Re: joe, turn it off!

2002-07-14 Thread Joe Touch



Randy Bush wrote:
 joe touch and crew, please turn it off
 
 Jul 15 13:01:45 roam /kernel: arp: unknown hardware address format (0x0800)

As I said at 10:30, and will repeat, this is the result of an arp cache 
that hasn't been flushed. An arp cache that we don't control, most 
likely on a router that has decided to proxy arp.

Randy - if you have evidence to the contrary, we've been waiting since 
10:30.

Joe




Re: joe, turn it off!

2002-07-14 Thread Randy Bush

 joe touch and crew, please turn it off
 Jul 15 13:01:45 roam /kernel: arp: unknown hardware address format (0x0800)
 As I said at 10:30, and will repeat, this is the result of an arp cache 
 that hasn't been flushed. An arp cache that we don't control, most 
 likely on a router that has decided to proxy arp.
 Randy - if you have evidence to the contrary, we've been waiting since 
 10:30.

this is an engineering group.  we are seeing problems on a production
network.  your experiment has been shown to once be part of the problem.
please turn from lawyer into an engineer and turn that thing off so we
can see if part of the problems go away

from draft-ymbk-termroom-op-07.txt

   While it is tempting for a host/vendor to show off fancy
   technology at an IETF, this audience runs and uses the most
   arcane assortment of services, and is a very poor place to find
   out that your fancy new switch breaks when someone tries to run
   IPv42 through it.  Run a simple production network.  If one must
   run a technology demo, isolate it onto a separate network segment
   so that it is unable to interfere with the production network.

randy




Re: joe, turn it off!

2002-07-14 Thread Joe Touch



Randy Bush wrote:
joe touch and crew, please turn it off
Jul 15 13:01:45 roam /kernel: arp: unknown hardware address format (0x0800)

As I said at 10:30, and will repeat, this is the result of an arp cache 
that hasn't been flushed. An arp cache that we don't control, most 
likely on a router that has decided to proxy arp.
Randy - if you have evidence to the contrary, we've been waiting since 
10:30.
 
 
 this is an engineering group.  we are seeing problems on a production
 network.  your experiment has been shown to once be part of the problem.
 please turn from lawyer into an engineer and turn that thing off so we
 can see if part of the problems go away

We did (at 9:30am, minutes after the problem was detected). It didn't go 
away. Now be an engineer and show us a trace.

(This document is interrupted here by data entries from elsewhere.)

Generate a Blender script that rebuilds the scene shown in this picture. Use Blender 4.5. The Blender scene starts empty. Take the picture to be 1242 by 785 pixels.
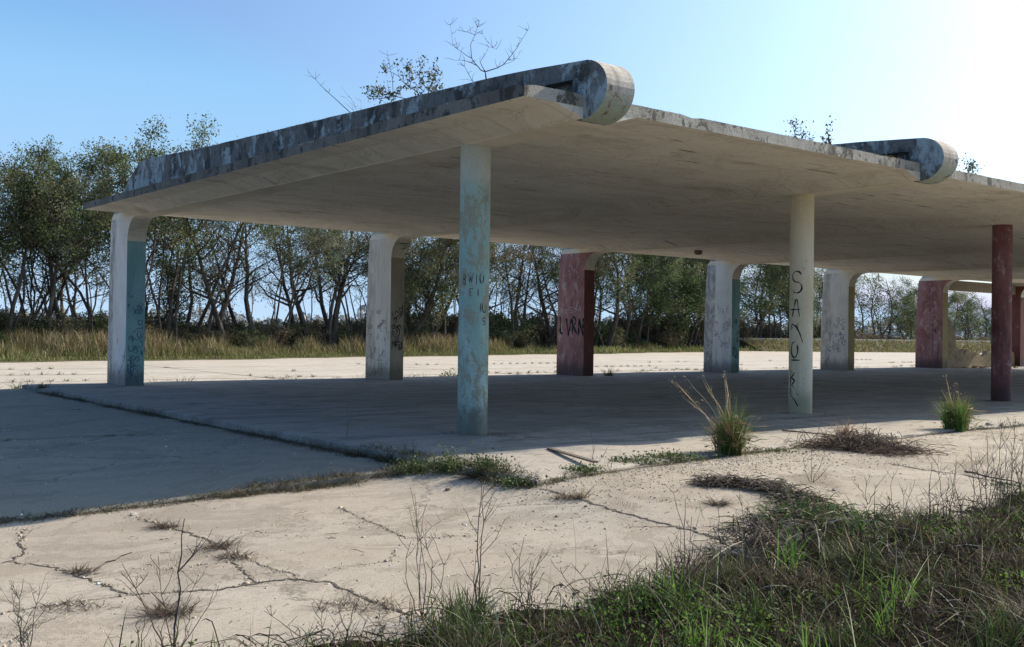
import bpy, math, random
import numpy as np
from mathutils import Vector, Matrix

random.seed(7)
RNG = np.random.default_rng(7)
SC = bpy.context.scene
COL = SC.collection

# ------------------------------------------------------------------ camera frame (metres; X along the canopy, Y to its back)
FPX, YAW, PITCH, ROLL = 1273.66, 0.6707, 0.0081, 0.0129
CAM = np.array([-9.165, -12.462, 1.5])
fw0 = np.array([math.sin(YAW), math.cos(YAW), 0.0]); rt0 = np.array([math.cos(YAW), -math.sin(YAW), 0.0]); up0 = np.array([0, 0, 1.0])
FWD = fw0 * math.cos(PITCH) + up0 * math.sin(PITCH); UPV = up0 * math.cos(PITCH) - fw0 * math.sin(PITCH)
CR, SR = math.cos(ROLL), math.sin(ROLL)
RC = rt0 * CR + UPV * SR; UC = UPV * CR - rt0 * SR

def ray(u, v):
    return FWD + RC * ((u - 621) / FPX) - UC * ((v - 392.5) / FPX)

def uv_of(P):
    d = np.atleast_2d(P) - CAM
    z = d @ FWD
    z = np.where(np.abs(z) < 1e-6, 1e-6, z)
    return 621 + FPX * (d @ RC) / z, 392.5 - FPX * (d @ UC) / z, z

def sm(t):
    t = np.clip(t, 0, 1)
    return t * t * (3 - 2 * t)

PX0, PY0, PY1, LY0 = -2.25, -3.85, 16.4, -2.17  # platform left, front and back edges; front edge of the left paving

def fore_z(x, y):
    return (-0.205 - 0.08 * sm((-3.0 - x) / 4.5) + 0.17 * sm((x + 3.5) / 1.7) * sm((y + 8.5) / 4.4)
            + 0.012 * np.sin(1.3 * x + 0.4 * y) * np.sin(0.9 * y - 0.3 * x))

def plat_y(x):
    return -3.50 - 0.72 * np.exp(-(x + 2.3) / 2.6)

def left_z(x, y=0):
    return -0.105 - 0.15 * sm((-2.2 - x) / 4.5) + 0 * y

def gz(x, y):
    if y > PY1: return -0.15
    if x > PX0:
        if y > plat_y(x): return 0.0
    elif y > LY0: return float(left_z(x))
    return float(fore_z(x, y))

def at(u, v, z=None):
    """ground point seen at photo pixel (u, v)"""
    r = ray(u, v)
    if z is not None:
        return CAM + r * ((z - CAM[2]) / r[2])
    zz = -0.1
    for _ in range(25):
        P = CAM + r * ((zz - CAM[2]) / r[2])
        zz = 0.5 * zz + 0.5 * gz(P[0], P[1])
    P[2] = gz(P[0], P[1])
    return P

def onX(u, v, X):
    r = ray(u, v); return CAM + r * ((X - CAM[0]) / r[0])

def onY(u, v, Y):
    r = ray(u, v); return CAM + r * ((Y - CAM[1]) / r[1])

# ------------------------------------------------------------------ node materials
class G:
    def __init__(s, name):
        m = bpy.data.materials.new(name); m.use_nodes = True
        s.m = m; s.t = m.node_tree; s.n = s.t.nodes; s.l = s.t.links
        for x in list(s.n): s.n.remove(x)
        s.out = s.n.new('ShaderNodeOutputMaterial')
        s.tc = s.n.new('ShaderNodeTexCoord')
        s.pos = s.tc.outputs['Object']
    def set(s, sock, v):
        if isinstance(v, bpy.types.NodeSocket): s.l.new(v, sock)
        elif isinstance(v, (tuple, list)) and len(v) == 3 and sock.type == 'RGBA': sock.default_value = (*v, 1)
        else: sock.default_value = v
    def map(s, scale=(1, 1, 1), loc=(0, 0, 0), rot=(0, 0, 0)):
        n = s.n.new('ShaderNodeMapping'); s.l.new(s.pos, n.inputs['Vector'])
        n.inputs['Scale'].default_value = scale; n.inputs['Location'].default_value = loc; n.inputs['Rotation'].default_value = rot
        return n.outputs[0]
    def noise(s, scale, detail=5, rough=0.6, vec=None, dist=0.0):
        n = s.n.new('ShaderNodeTexNoise'); s.l.new(vec or s.pos, n.inputs['Vector'])
        n.inputs['Scale'].default_value = scale; n.inputs['Detail'].default_value = detail
        n.inputs['Roughness'].default_value = rough; n.inputs['Distortion'].default_value = dist
        return n.outputs['Fac']
    def vor(s, scale, vec=None, feat='F1', out='Distance', rnd=1.0):
        n = s.n.new('ShaderNodeTexVoronoi'); s.l.new(vec or s.pos, n.inputs['Vector'])
        n.feature = feat; n.inputs['Scale'].default_value = scale; n.inputs['Randomness'].default_value = rnd
        return n.outputs[out]
    def ss(s, v, a, b):
        n = s.n.new('ShaderNodeMapRange'); n.interpolation_type = 'SMOOTHSTEP'
        s.set(n.inputs['Value'], v); n.inputs['From Min'].default_value = a; n.inputs['From Max'].default_value = b
        return n.outputs[0]
    def math(s, op, a, b=0.0):
        n = s.n.new('ShaderNodeMath'); n.operation = op; s.set(n.inputs[0], a); s.set(n.inputs[1], b)
        return n.outputs[0]
    def mix(s, f, a, b, mode='MIX'):
        n = s.n.new('ShaderNodeMix'); n.data_type = 'RGBA'; n.blend_type = mode
        s.set(n.inputs['Factor'], f); s.set(n.inputs['A'], a) if False else None
        s.set(n.inputs[6], a); s.set(n.inputs[7], b)
        return n.outputs[2]
    def xyz(s):
        n = s.n.new('ShaderNodeSeparateXYZ'); s.l.new(s.pos, n.inputs[0]); return n.outputs
    def attr(s, name):
        n = s.n.new('ShaderNodeAttribute'); n.attribute_name = name; return n.outputs['Color']
    def bump(s, h, strength=0.3, dist=0.02):
        n = s.n.new('ShaderNodeBump'); s.l.new(h, n.inputs['Height']); n.inputs['Strength'].default_value = strength
        n.inputs['Distance'].default_value = dist; return n.outputs[0]
    def bsdf(s, col, rough=0.9, normal=None, spec=0.2):
        n = s.n.new('ShaderNodeBsdfPrincipled'); s.set(n.inputs['Base Color'], col); s.set(n.inputs['Roughness'], rough)
        n.inputs['Specular IOR Level'].default_value = spec
        if normal: s.l.new(normal, n.inputs['Normal'])
        return n.outputs[0]
    def end(s, sh):
        s.l.new(sh, s.out.inputs['Surface']); return s.m

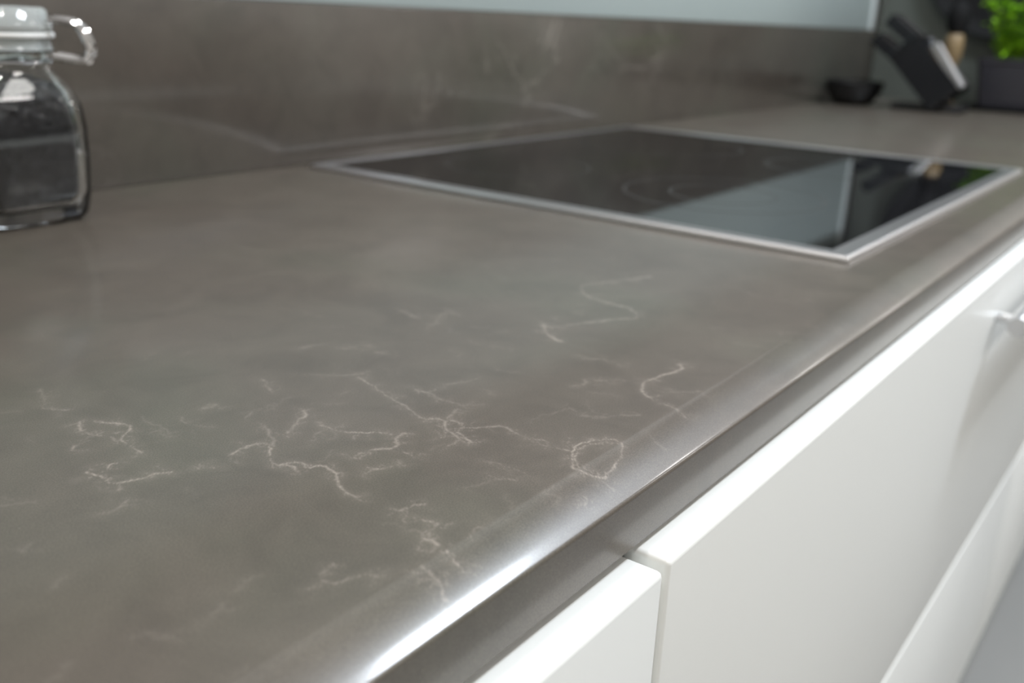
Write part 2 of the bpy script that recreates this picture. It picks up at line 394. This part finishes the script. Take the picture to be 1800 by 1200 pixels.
# ------------------------------------------------------------------ hob
hob = empty('induction_hob', (.2935, -.255, 0)); tag(hob, 'black glass hob with steel frame set in the worktop', 'hob')
W_, D_ = .587, .51
def facet(bm, o, i):   # sloped/flat quad ring section given 4 outer, 4 inner points
    vs = [bm.verts.new(p) for p in o + i]; bm.faces.new(vs); return vs
obj('glass_plate', BX(.019, W_ - .019, -D_ + .0175, -.0135, .0004, .0034, bev=.0006), M['glassblack'], hob, smooth=False)
def trimbar(name, a, b, inward, wd, h=.0042):
    # bar from a to b (outer edge), cross-section: bevelled outside lip, flat, slight fall to the glass
    a = Vector(a); b = Vector(b); inn = Vector(inward); t = (b - a).normalized()
    sec = [(0, .0002), (.0, h * .35), (.0006, h * .7), (.0018, h * .94), (.0032, h + .0002), (.0046, h - .0002), (.0060, h - .0008), (wd, h - .0007), (wd, .0002)]
    rings = []
    for P, s in ((a, 1), (b, -1)):
        rings.append([P + inn * o + t * s * min(o, wd) + Vector((0, 0, z)) for o, z in sec])
    return obj(name, loft(bmesh.new(), rings), M['steel'], hob, angle=50)
trimbar('frame_bar', (0, 0, 0), (0, -D_, 0), (1, 0, 0), .0185)
trimbar('frame_bar', (0, -D_, 0), (W_, -D_, 0), (0, 1, 0), .017)
trimbar('frame_bar', (W_, -D_, 0), (W_, 0, 0), (-1, 0, 0), .0185)
trimbar('frame_bar', (W_, 0, 0), (0, 0, 0), (0, -1, 0), .013)
def ring(cx, cy, r, wd=.0018):
    bm = bmesh.new(); n = 72
    rings = [[(cx + rr * math.cos(2 * PI * i / n), cy + rr * math.sin(2 * PI * i / n), z) for i in range(n)] for rr, z in ((r, .00342), (r, .00352), (r + wd, .00352), (r + wd, .00342))]
    loft(bm, rings + [rings[0]], False, False); bmesh.ops.remove_doubles(bm, verts=bm.verts, dist=1e-6)
    obj('zone_ring', bm, M['ring'], hob, smooth=False)
for c in ((.165, -.345, .085), (.165, -.345, .045), (.155, -.13, .07), (.43, -.14, .095), (.42, -.36, .075)): ring(*c)

# ------------------------------------------------------------------ base cabinets
def drawer_unit(xa, xb, ztop, label, handle=None):
    root = empty('base_cabinet', ((xa + xb) / 2, -.30, FLOOR)); tag(root, label, 'cabinet')
    obj('body', BX(xa + .001, xb - .001, -.552, .015, -.582, -.0405), M['carcass'], root, smooth=False)
    obj('plinth', BX(xa, xb, -.515, -.495, FLOOR, -.583), M['plinth'], root, smooth=False)
    zs = [(ztop, -.3155), (-.3185, -.585)]
    for k, (zt, zb) in enumerate(zs[:3]):
        d = obj('drawer_front', BX(xa, xb, DOOR_Y, DOOR_Y + .019, zb, zt, bev=.0022, seg=3), M['white'], root)
        if handle and k == 0:
            hx0, hx1 = handle; hz = zt - .037
            h = obj('handle', tube(bmesh.new(), [(hx0, DOOR_Y - .019, hz), (hx0 + .003, DOOR_Y - .019, hz), (hx1, DOOR_Y - .019, hz)], [.0075, .0085, .0085], 14), M['steel'], d)
            for px in (hx0 + .02, hx1 - .02):
                obj('handle_post', tube(bmesh.new(), [(px, DOOR_Y + .0005, hz), (px, DOOR_Y - .018, hz)], .004, 10), M['steel'], d)
    return root
DOOR_Y = -.5710
drawer_unit(-.351, .549, -.0295, 'white drawer cabinet below the hob with steel bar handles', (.178, .52))
drawer_unit(-1.254, -.3542, -.0312, 'white drawer cabinet at the left, its front corner nearest the camera')
drawer_unit(.5522, 1.15, -.0295, 'white drawer cabinet right of the hob cabinet', (.7, 1.0))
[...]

 from draft-ymbk-termroom-op-07.txt
 
While it is tempting for a host/vendor to show off fancy
technology at an IETF,

The routers have a bug in their implementation of ARP. Yes, we tripped 
it, at 9:45am. We have no idea who is still jabbering. It is definitely 
possible that our 9:45am bug tripped the jabbering of our IP address by 
one of the routers. They are not ours to shut off, however.

ARP, and our use of it, isn't experimental. We aren't running anything now.

Joe




Re: joe, turn it off!

2002-07-14 Thread Joe Touch



Randy Bush wrote:
We did (at 9:30am, minutes after the problem was detected). It didn't go 
away. Now be an engineer and show us a trace.
 
 a bit hard when it is broken arp packets
 
 Jul 15 11:47:27 roam /kernel: arp: unknown hardware address format (0x0800)
 Jul 15 11:47:27 roam /kernel: arp: unknown hardware address format (0x0800)
 Jul 15 13:01:45 roam /kernel: arp: unknown hardware address format (0x0800)
 Jul 15 13:49:08 roam /kernel: arp: unknown hardware address format (0x0800)

That totals 4 packets that are ill-formed in a period of 2 hours, 
packets which are causing the router to crash. That's a bug, period.

This has nothing to do with what happened this morning - those were 
incorrect source addresses.

The routers have a bug in their implementation of ARP.

 yet to be known

A router that doesn't drop an ill-formed address in an ARP packet has a 
bug. A router that crashes due to this has a fatal bug.

Let's replace that router, and debug THAT offline.

ARP, and our use of it, isn't experimental.
 
 your use of it was clearly demonstrated to have broken things this
 morning.  we're just asking you to turn your stuff off so we can
 isolate the problem.

If you had bothered to ask, it isn't even my stuff. It's Lars'. I'm 
running (still, since this morning, and haven't stopped)- WinXP (gasp).